Half of the screens will begin rolling out come July, with the remaining screens going up in 2009 and 2010. 

The deal is huge because it grows the installed base of IMAX screens while also validating the company's nascent push to digital projection systems.

Both of those points are important. IMAX closed out the third quarter with nearly 300 screens in 40 countries. Tack on the 100 screens to a healthy backlog of pending orders from other exhibitors, and IMAX's empire will grow significantly in a hurry.

That's important, because the fastest-growing line item at IMAX has been its cut from turning conventional theatrical blockbusters into its bigger-than-life celluloid. It costs the same to remaster a flick for 50 screens as it does for 500. The difference in the past has been the cost of producing the reels, but going digital eliminates that.

AMC isn't the only multiplex operator installing IMAX screens in its hottest markets. Chains like Regal (NYSE:RGC), Cinemark (NYSE:CNK), Muvico, and Carmike (NASDAQ:CKEC) are doing so on smaller scales. However, IMAX canvassing 100 of its theaters in 33 of its most important markets with digital IMAX raises the stakes. If you're going to survive as a multiplex, you will either have to devote a screen to IMAX or find a way to build a better mousetrap.

Even before you consider the ambassadorial implications, the AMC deal is a juggernaut in and of itself.

In an Associated Press article, Roth Capital Partners analyst Richard Ingrassia relays how the deal is worth up to $4.50 per share based on management assumptions. That's not too shabby for a stock that closed yesterday at $4.64.

Even if the assumptions are overly optimistic, IMAX is back in a good groove. It has never had a problem securing content. Movie studios like Time Warner (NYSE:TWX) and Sony (NYSE:SNE) relish handing over their biggest properties for IMAX makeovers that are proving to be more and more incremental. Even DreamWorks Animation (NYSE:DWA), despite its own 3-D initiatives, recently signed a deal to show many of its upcoming computer-rendered flicks on IMAX screens (as I had predicted weeks earlier).

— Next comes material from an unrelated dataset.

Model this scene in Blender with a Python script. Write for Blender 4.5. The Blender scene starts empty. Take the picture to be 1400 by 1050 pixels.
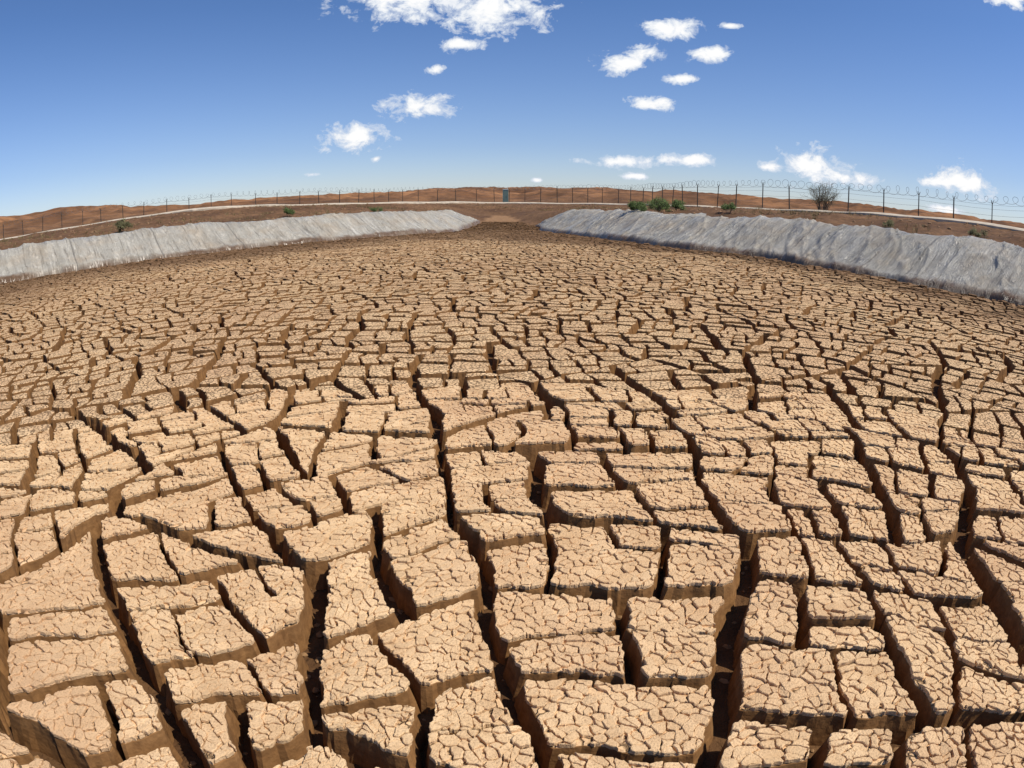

Turning a profit consistently on the lumpy installations has been the real heartbreaker. With IMAX now ready to add considerably to that base over the next several quarters, steadier film revenue will become the company's dinner bell.

IMAX screens can stretch as much as eight stories high. As far as story stocks go, IMAX itself finally has the catalyst it needs to let investors see the big picture.